What to do: Lines containing the string "under" are to be collected in full.

Given information:

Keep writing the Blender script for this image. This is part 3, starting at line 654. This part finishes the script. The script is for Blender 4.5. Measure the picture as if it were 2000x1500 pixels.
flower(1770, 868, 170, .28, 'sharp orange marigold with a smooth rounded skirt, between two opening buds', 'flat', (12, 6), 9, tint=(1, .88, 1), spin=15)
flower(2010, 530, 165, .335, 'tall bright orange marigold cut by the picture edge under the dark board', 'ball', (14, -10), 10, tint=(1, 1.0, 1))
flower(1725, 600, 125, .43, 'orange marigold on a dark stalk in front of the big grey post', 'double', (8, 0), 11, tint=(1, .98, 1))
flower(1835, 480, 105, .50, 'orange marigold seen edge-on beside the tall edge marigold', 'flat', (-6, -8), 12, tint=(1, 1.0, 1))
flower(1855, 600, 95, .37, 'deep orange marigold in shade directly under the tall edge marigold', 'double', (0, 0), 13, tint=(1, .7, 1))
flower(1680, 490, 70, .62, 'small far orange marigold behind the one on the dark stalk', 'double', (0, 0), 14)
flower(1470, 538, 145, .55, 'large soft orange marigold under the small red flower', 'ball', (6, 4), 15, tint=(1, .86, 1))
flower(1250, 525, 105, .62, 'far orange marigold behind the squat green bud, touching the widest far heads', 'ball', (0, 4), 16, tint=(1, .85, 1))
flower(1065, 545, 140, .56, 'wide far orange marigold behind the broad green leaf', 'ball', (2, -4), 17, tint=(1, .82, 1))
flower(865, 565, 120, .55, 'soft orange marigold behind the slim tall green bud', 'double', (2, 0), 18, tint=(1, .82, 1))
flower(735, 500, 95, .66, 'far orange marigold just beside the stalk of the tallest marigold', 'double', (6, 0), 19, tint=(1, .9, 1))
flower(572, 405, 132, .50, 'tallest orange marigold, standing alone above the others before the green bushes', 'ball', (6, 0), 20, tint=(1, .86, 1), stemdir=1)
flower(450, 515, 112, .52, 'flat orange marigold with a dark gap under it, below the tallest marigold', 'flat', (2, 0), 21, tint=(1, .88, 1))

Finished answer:
flower(2010, 530, 165, .335, 'tall bright orange marigold cut by the picture edge under the dark board', 'ball', (14, -10), 10, tint=(1, 1.0, 1))
flower(1855, 600, 95, .37, 'deep orange marigold in shade directly under the tall edge marigold', 'double', (0, 0), 13, tint=(1, .7, 1))
flower(1470, 538, 145, .55, 'large soft orange marigold under the small red flower', 'ball', (6, 4), 15, tint=(1, .86, 1))
flower(450, 515, 112, .52, 'flat orange marigold with a dark gap under it, below the tallest marigold', 'flat', (2, 0), 21, tint=(1, .88, 1))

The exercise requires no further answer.